§ Your task: Stop after the line that contains "t = np.clip((x-a)/(b-a), 0, 1);"; until then, restate each line of the entries word for word from the very first.

○ ○ ○

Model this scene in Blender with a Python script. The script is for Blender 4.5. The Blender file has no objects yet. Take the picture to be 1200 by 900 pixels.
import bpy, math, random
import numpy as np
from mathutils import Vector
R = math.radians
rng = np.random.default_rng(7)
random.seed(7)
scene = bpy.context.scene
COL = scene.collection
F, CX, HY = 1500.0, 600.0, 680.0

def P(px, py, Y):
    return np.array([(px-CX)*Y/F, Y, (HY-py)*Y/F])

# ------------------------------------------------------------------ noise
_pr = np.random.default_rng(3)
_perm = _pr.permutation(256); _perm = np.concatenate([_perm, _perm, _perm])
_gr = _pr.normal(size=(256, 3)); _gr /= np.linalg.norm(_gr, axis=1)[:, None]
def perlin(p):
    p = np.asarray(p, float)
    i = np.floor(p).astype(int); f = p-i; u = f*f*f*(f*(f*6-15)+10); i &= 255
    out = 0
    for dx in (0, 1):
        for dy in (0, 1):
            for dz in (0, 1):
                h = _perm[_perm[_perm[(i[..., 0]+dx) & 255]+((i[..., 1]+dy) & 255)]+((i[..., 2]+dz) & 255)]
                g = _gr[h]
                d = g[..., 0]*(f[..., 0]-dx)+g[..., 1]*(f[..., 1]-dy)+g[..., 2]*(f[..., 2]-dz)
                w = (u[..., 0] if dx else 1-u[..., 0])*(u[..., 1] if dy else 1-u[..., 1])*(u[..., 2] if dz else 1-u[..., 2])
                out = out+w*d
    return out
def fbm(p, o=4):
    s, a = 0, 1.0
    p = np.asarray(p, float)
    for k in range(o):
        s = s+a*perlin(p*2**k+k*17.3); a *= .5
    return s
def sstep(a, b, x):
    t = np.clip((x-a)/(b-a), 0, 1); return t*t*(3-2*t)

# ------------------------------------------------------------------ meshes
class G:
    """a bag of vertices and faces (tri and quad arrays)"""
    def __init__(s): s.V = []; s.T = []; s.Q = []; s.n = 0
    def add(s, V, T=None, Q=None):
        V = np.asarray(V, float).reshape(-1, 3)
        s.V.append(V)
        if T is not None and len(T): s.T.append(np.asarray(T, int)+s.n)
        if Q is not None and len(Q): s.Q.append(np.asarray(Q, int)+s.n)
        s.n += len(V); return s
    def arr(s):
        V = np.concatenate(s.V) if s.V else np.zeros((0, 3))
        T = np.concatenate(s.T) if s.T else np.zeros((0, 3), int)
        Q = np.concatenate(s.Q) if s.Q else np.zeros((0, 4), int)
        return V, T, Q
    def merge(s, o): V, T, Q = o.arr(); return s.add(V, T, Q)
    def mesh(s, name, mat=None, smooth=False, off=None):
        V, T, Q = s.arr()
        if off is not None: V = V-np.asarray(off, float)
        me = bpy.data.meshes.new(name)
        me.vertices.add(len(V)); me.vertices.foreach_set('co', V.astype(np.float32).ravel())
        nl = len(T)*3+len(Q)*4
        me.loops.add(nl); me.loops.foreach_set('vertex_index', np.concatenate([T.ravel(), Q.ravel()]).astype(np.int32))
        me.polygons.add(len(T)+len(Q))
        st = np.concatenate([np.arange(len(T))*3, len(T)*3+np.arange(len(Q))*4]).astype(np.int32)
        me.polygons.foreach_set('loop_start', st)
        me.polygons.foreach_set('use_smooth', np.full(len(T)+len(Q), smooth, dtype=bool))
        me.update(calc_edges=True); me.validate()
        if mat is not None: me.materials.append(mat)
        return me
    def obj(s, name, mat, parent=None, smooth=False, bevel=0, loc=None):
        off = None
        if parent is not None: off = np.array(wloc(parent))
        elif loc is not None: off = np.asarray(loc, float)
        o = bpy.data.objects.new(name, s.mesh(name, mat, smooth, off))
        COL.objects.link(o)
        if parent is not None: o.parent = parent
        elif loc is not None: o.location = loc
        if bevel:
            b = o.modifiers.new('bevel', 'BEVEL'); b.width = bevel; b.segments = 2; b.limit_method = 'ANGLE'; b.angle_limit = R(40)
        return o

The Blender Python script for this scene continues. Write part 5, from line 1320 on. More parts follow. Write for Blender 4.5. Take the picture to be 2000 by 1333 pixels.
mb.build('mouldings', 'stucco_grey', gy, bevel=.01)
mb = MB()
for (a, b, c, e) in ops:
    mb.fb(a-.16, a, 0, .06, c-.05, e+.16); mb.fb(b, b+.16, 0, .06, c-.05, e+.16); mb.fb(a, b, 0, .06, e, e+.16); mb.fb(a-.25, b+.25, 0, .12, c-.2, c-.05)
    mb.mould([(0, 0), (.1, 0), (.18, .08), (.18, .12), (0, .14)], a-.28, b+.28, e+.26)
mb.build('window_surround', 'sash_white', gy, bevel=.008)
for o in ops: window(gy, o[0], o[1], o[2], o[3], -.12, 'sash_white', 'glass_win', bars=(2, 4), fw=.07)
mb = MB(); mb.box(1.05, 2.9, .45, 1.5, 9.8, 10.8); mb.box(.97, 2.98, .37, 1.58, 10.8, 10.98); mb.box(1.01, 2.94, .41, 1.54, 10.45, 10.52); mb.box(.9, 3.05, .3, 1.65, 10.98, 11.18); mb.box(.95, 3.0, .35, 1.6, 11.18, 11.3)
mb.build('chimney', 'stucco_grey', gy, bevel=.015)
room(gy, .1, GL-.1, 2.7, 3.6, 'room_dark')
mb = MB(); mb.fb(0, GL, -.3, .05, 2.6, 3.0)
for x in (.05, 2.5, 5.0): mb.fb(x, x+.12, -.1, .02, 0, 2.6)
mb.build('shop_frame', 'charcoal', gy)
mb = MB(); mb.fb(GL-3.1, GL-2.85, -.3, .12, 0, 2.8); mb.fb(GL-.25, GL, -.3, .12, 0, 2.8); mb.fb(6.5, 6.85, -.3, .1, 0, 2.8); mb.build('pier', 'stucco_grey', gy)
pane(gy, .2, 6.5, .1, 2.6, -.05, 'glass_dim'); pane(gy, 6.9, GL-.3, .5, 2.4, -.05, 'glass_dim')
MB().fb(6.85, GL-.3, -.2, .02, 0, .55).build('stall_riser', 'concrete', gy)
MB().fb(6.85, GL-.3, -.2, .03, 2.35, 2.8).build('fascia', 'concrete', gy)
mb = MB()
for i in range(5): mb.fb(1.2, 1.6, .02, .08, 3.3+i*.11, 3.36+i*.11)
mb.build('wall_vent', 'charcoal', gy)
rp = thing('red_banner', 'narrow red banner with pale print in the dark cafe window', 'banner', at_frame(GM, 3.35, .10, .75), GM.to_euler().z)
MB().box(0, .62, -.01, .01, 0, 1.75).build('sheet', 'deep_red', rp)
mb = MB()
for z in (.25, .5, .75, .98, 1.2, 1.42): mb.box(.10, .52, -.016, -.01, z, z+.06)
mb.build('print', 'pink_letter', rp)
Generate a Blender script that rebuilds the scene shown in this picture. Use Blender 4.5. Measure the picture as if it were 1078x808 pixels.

○ ○ ○

§ Answer to the problem:
Model this scene in Blender with a Python script. The script is for Blender 4.5. The Blender file has no objects yet. Take the picture to be 1200 by 900 pixels.
import bpy, math, random
import numpy as np
from mathutils import Vector
R = math.radians
rng = np.random.default_rng(7)
random.seed(7)
scene = bpy.context.scene
COL = scene.collection
F, CX, HY = 1500.0, 600.0, 680.0

def P(px, py, Y):
    return np.array([(px-CX)*Y/F, Y, (HY-py)*Y/F])

# ------------------------------------------------------------------ noise
_pr = np.random.default_rng(3)
_perm = _pr.permutation(256); _perm = np.concatenate([_perm, _perm, _perm])
_gr = _pr.normal(size=(256, 3)); _gr /= np.linalg.norm(_gr, axis=1)[:, None]
def perlin(p):
    p = np.asarray(p, float)
    i = np.floor(p).astype(int); f = p-i; u = f*f*f*(f*(f*6-15)+10); i &= 255
    out = 0
    for dx in (0, 1):
        for dy in (0, 1):
            for dz in (0, 1):
                h = _perm[_perm[_perm[(i[..., 0]+dx) & 255]+((i[..., 1]+dy) & 255)]+((i[..., 2]+dz) & 255)]
                g = _gr[h]
                d = g[..., 0]*(f[..., 0]-dx)+g[..., 1]*(f[..., 1]-dy)+g[..., 2]*(f[..., 2]-dz)
                w = (u[..., 0] if dx else 1-u[..., 0])*(u[..., 1] if dy else 1-u[..., 1])*(u[..., 2] if dz else 1-u[..., 2])
                out = out+w*d
    return out
def fbm(p, o=4):
    s, a = 0, 1.0
    p = np.asarray(p, float)
    for k in range(o):
        s = s+a*perlin(p*2**k+k*17.3); a *= .5
    return s
def sstep(a, b, x):
    t = np.clip((x-a)/(b-a), 0, 1); return t*t*(3-2*t)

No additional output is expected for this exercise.